Florian Kemmerich l Palladium - Oct 23 2023
Investing in the Missing Middle is a Fine Line

Florian Kemmerich, Palladium Managing Director of Fund Placement

For several years now, global development organisations, actors, investors, and more gather at Development2030 to discuss and collaborate on achieving the UN sustainable development goals (SDGs). Established in 2015, the 17 interconnected goals were adopted by all UN member states and were created to address a wide range of global challenges and build a more sustainable and prosperous world by 2030.

2030 is quickly approaching and we now know that achieving them will require a herculean task – one that transcends governments, sectors, international borders, and beyond. Events like Development2030 are an opportunity to collaborate and problem solve for these global challenges by bringing together some of the brightest minds across a range of sectors.

This year though, the theme of “Re-energising the SDG’s - Time to break the cycle and reinvent international development to super charge progress towards the SDG’s” suggests that what we’ve been doing isn’t working anymore. And where I see a clear opportunity to push progress forward is investing in and supporting the missing middle, especially in emerging markets. This isn’t a new or groundbreaking concept, but it’s a challenge, nonetheless.

The missing middle refers to the growing gap in funding and support available for small and medium-sized enterprises (SMEs) and the challenge that many of these small businesses face when accessing the services they need to grow and scale their businesses.

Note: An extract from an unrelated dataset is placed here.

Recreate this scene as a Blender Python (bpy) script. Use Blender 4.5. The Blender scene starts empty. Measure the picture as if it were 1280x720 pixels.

They are too large to be served by microfinance institutions and too small and high risk for the more formal banking sector to support. This leaves them without access to critical financial services despite the significant role they play in emerging economies.

The wealth of a nation is defined by its SMEs. Engaging private capital and aligning different players to fund those SMEs is where we’ll see progress toward the SDGs, nationally and internationally, . The fact that Development2030 invited me and other investment experts to speak on a panel around which partnerships deliver the most impact – blended finance, co-investing, and risk sharing – is an acknowledgement that development organisations alone cannot address this growing challenge.

For years, we’ve been working to align different players around the common goal of funding the missing middle. And the sweet spot is when you bring the private and public sectors, and the aid world together with their distinct expertise and capital through blended finance structures and public-private partnerships. The goal is that each partner has a specific skill set either on the ground in terms of getting small businesses ready for seed funding or the catalytic capital that reduces the risks for private investors.

This conversation will be happening at Development2030 and that’s an enormous step forward. Aid and development organisations will be coming together to partner, to engage private capital, and to embrace different theories of change.

The reality is that aid money can’t solve these problems, and at the risk of being controversial, I believe that aid money has distorted markets.
By financially supporting small businesses and companies without providing the technical support to help them to scale up, these SMEs are set up to fail.

This doesn’t mean that we can’t make use of aid funding – rather, we need to take more of a development minded approach in conjunction with technical support. It’s about engaging with these businesses to help them scale, making it less about poverty uplift and more about economic empowerment.

While both are similar, one is simply more sustainable. When you have economic empowerment, then you have profitability and scalability, and aid funds can be used to de-risk businesses for private investors, which is ultimately the only way that those investors will fund the missing middle.
Events like COP28 focus on how to deal with climate change and how to get more capital and bigger pledges from more parties, and the same is true at

Developmen2030. What excites me is the fact that the development world doesn’t just discuss aid in a silo, but actually understands, collaborates with, and builds bridges to the private and financial world through these partnerships and blended finance structures. That’s why I’m hopeful that we’ll achieve the SDGs.

I truly believe that by impacting lives and sharing profit, we can build a better world. As they say: give a man a fish, he eats for a day; teach a man to fish, he eats for a lifetime. But if you invest in his fishing business, he and his community can experience sustainable prosperity for decades to come.